◆ **Objective**:
Repeat the data below exactly, dropping any pictures it holds.

◆ **Data lines**:
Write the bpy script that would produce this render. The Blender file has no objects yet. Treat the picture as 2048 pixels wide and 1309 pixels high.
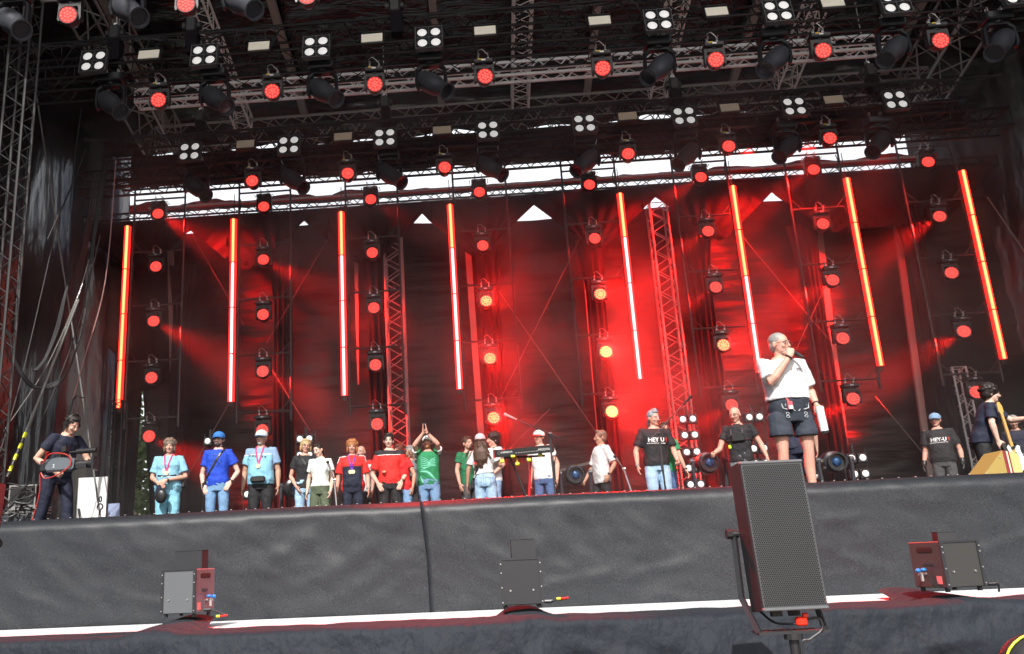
import bpy, bmesh, math, random
from mathutils import Vector, Matrix, Euler, noise
C = bpy.context
SC = C.scene
R = math.radians
random.seed(7)
# ------------------------------------------------------------------ camera
FPX, PITCH, YAW, ROLL, CX, CY = 1749.82, R(15.131), R(-3.18576), R(-2.55374), 854.96, 653.77
EYE = Vector((0, 0, 1.5))
AF = Vector((math.sin(YAW)*math.cos(PITCH), math.cos(YAW)*math.cos(PITCH), math.sin(PITCH)))
_r0 = Vector((math.cos(YAW), -math.sin(YAW), 0)); _u0 = _r0.cross(AF)
AR = _r0*math.cos(ROLL) + _u0*math.sin(ROLL); AU = -_r0*math.sin(ROLL) + _u0*math.cos(ROLL)
cd = bpy.data.cameras.new('camera'); cam = bpy.data.objects.new('camera', cd); SC.collection.objects.link(cam)
M3 = Matrix((AR, AU, -AF)).transposed()
cam.matrix_world = Matrix.Translation(EYE) @ M3.to_4x4()
cd.sensor_width = 36; cd.lens = FPX/2048*36
cd.shift_x = (1024-CX)/2048; cd.shift_y = (CY-654.5)/2048
cd.clip_start = .05; cd.clip_end = 3000
SC.camera = cam
# ------------------------------------------------------------------ world, sun, exposure
SUN_EL, SUN_AZ = R(44), R(-8)          # sun behind the photographer, a little to the left
w = bpy.data.worlds.new('World'); SC.world = w; w.use_nodes = True
nt = w.node_tree; bg = nt.nodes['Background']
sky = nt.nodes.new('ShaderNodeTexSky'); sky.sky_type = 'NISHITA'; sky.sun_disc = False
sky.sun_elevation = SUN_EL; sky.sun_rotation = math.pi + SUN_AZ; sky.dust_density = 3.5; sky.air_density = 1.0
bg.inputs[1].default_value = 0.12
# a bank of thin bright cloud stands in the part of the sky behind the stage
tcw = nt.nodes.new('ShaderNodeTexCoord'); sx_ = nt.nodes.new('ShaderNodeSeparateXYZ'); nt.links.new(tcw.outputs['Generated'], sx_.inputs[0])
mr_ = nt.nodes.new('ShaderNodeMapRange'); mr_.inputs[1].default_value = .45; mr_.inputs[2].default_value = .8; nt.links.new(sx_.outputs['Y'], mr_.inputs[0])
nzw = nt.nodes.new('ShaderNodeTexNoise'); nzw.inputs['Scale'].default_value = 5; nt.links.new(tcw.outputs['Generated'], nzw.inputs['Vector'])
mlw = nt.nodes.new('ShaderNodeMath'); mlw.operation = 'MULTIPLY_ADD'; nt.links.new(nzw.outputs['Fac'], mlw.inputs[0]); mlw.inputs[1].default_value = .5; mlw.inputs[2].default_value = .68
mm_ = nt.nodes.new('ShaderNodeMath'); mm_.operation = 'MULTIPLY'; mm_.use_clamp = True; nt.links.new(mlw.outputs[0], mm_.inputs[0]); nt.links.new(mr_.outputs[0], mm_.inputs[1])
mxw = nt.nodes.new('ShaderNodeMixRGB'); nt.links.new(mm_.outputs[0], mxw.inputs[0]); nt.links.new(sky.outputs[0], mxw.inputs[1]); mxw.inputs[2].default_value = (9.2, 9.6, 10, 1)
nt.links.new(mxw.outputs[0], bg.inputs[0])
sl = bpy.data.lights.new('sun', 'SUN'); so = bpy.data.objects.new('sun', sl); SC.collection.objects.link(so)
sl.energy = 4.6; sl.angle = R(.6); sl.color = (1, .955, .9)
_sd = Vector((-math.sin(-SUN_AZ)*math.cos(SUN_EL), -math.cos(SUN_AZ)*math.cos(SUN_EL), math.sin(SUN_EL)))
so.rotation_euler = _sd.to_track_quat('Z', 'Y').to_euler()
SC.view_settings.view_transform = 'Standard'; SC.view_settings.look = 'None'
SC.view_settings.exposure = 0.4; SC.view_settings.gamma = 1
SC.cycles.max_bounces = 6; SC.cycles.diffuse_bounces = 3; SC.cycles.volume_bounces = 0
SC.cycles.sample_clamp_indirect = 4; SC.cycles.caustics_reflective = False; SC.cycles.caustics_refractive = False
SC.cycles.use_denoising = True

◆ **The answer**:
Write the bpy script that would produce this render. The Blender file has no objects yet. Treat the picture as 2048 pixels wide and 1309 pixels high.
import bpy, bmesh, math, random
from mathutils import Vector, Matrix, Euler, noise
C = bpy.context
SC = C.scene
R = math.radians
random.seed(7)
# ------------------------------------------------------------------ camera
FPX, PITCH, YAW, ROLL, CX, CY = 1749.82, R(15.131), R(-3.18576), R(-2.55374), 854.96, 653.77
EYE = Vector((0, 0, 1.5))
AF = Vector((math.sin(YAW)*math.cos(PITCH), math.cos(YAW)*math.cos(PITCH), math.sin(PITCH)))
_r0 = Vector((math.cos(YAW), -math.sin(YAW), 0)); _u0 = _r0.cross(AF)
AR = _r0*math.cos(ROLL) + _u0*math.sin(ROLL); AU = -_r0*math.sin(ROLL) + _u0*math.cos(ROLL)
cd = bpy.data.cameras.new('camera'); cam = bpy.data.objects.new('camera', cd); SC.collection.objects.link(cam)
M3 = Matrix((AR, AU, -AF)).transposed()
cam.matrix_world = Matrix.Translation(EYE) @ M3.to_4x4()
cd.sensor_width = 36; cd.lens = FPX/2048*36
cd.shift_x = (1024-CX)/2048; cd.shift_y = (CY-654.5)/2048
cd.clip_start = .05; cd.clip_end = 3000
SC.camera = cam
# ------------------------------------------------------------------ world, sun, exposure
SUN_EL, SUN_AZ = R(44), R(-8)          # sun behind the photographer, a little to the left
w = bpy.data.worlds.new('World'); SC.world = w; w.use_nodes = True
nt = w.node_tree; bg = nt.nodes['Background']
sky = nt.nodes.new('ShaderNodeTexSky'); sky.sky_type = 'NISHITA'; sky.sun_disc = False
sky.sun_elevation = SUN_EL; sky.sun_rotation = math.pi + SUN_AZ; sky.dust_density = 3.5; sky.air_density = 1.0
bg.inputs[1].default_value = 0.12
# a bank of thin bright cloud stands in the part of the sky behind the stage
tcw = nt.nodes.new('ShaderNodeTexCoord'); sx_ = nt.nodes.new('ShaderNodeSeparateXYZ'); nt.links.new(tcw.outputs['Generated'], sx_.inputs[0])
mr_ = nt.nodes.new('ShaderNodeMapRange'); mr_.inputs[1].default_value = .45; mr_.inputs[2].default_value = .8; nt.links.new(sx_.outputs['Y'], mr_.inputs[0])
nzw = nt.nodes.new('ShaderNodeTexNoise'); nzw.inputs['Scale'].default_value = 5; nt.links.new(tcw.outputs['Generated'], nzw.inputs['Vector'])
mlw = nt.nodes.new('ShaderNodeMath'); mlw.operation = 'MULTIPLY_ADD'; nt.links.new(nzw.outputs['Fac'], mlw.inputs[0]); mlw.inputs[1].default_value = .5; mlw.inputs[2].default_value = .68
mm_ = nt.nodes.new('ShaderNodeMath'); mm_.operation = 'MULTIPLY'; mm_.use_clamp = True; nt.links.new(mlw.outputs[0], mm_.inputs[0]); nt.links.new(mr_.outputs[0], mm_.inputs[1])
mxw = nt.nodes.new('ShaderNodeMixRGB'); nt.links.new(mm_.outputs[0], mxw.inputs[0]); nt.links.new(sky.outputs[0], mxw.inputs[1]); mxw.inputs[2].default_value = (9.2, 9.6, 10, 1)
nt.links.new(mxw.outputs[0], bg.inputs[0])
sl = bpy.data.lights.new('sun', 'SUN'); so = bpy.data.objects.new('sun', sl); SC.collection.objects.link(so)
sl.energy = 4.6; sl.angle = R(.6); sl.color = (1, .955, .9)
_sd = Vector((-math.sin(-SUN_AZ)*math.cos(SUN_EL), -math.cos(SUN_AZ)*math.cos(SUN_EL), math.sin(SUN_EL)))
so.rotation_euler = _sd.to_track_quat('Z', 'Y').to_euler()
SC.view_settings.view_transform = 'Standard'; SC.view_settings.look = 'None'
SC.view_settings.exposure = 0.4; SC.view_settings.gamma = 1
SC.cycles.max_bounces = 6; SC.cycles.diffuse_bounces = 3; SC.cycles.volume_bounces = 0
SC.cycles.sample_clamp_indirect = 4; SC.cycles.caustics_reflective = False; SC.cycles.caustics_refractive = False
SC.cycles.use_denoising = True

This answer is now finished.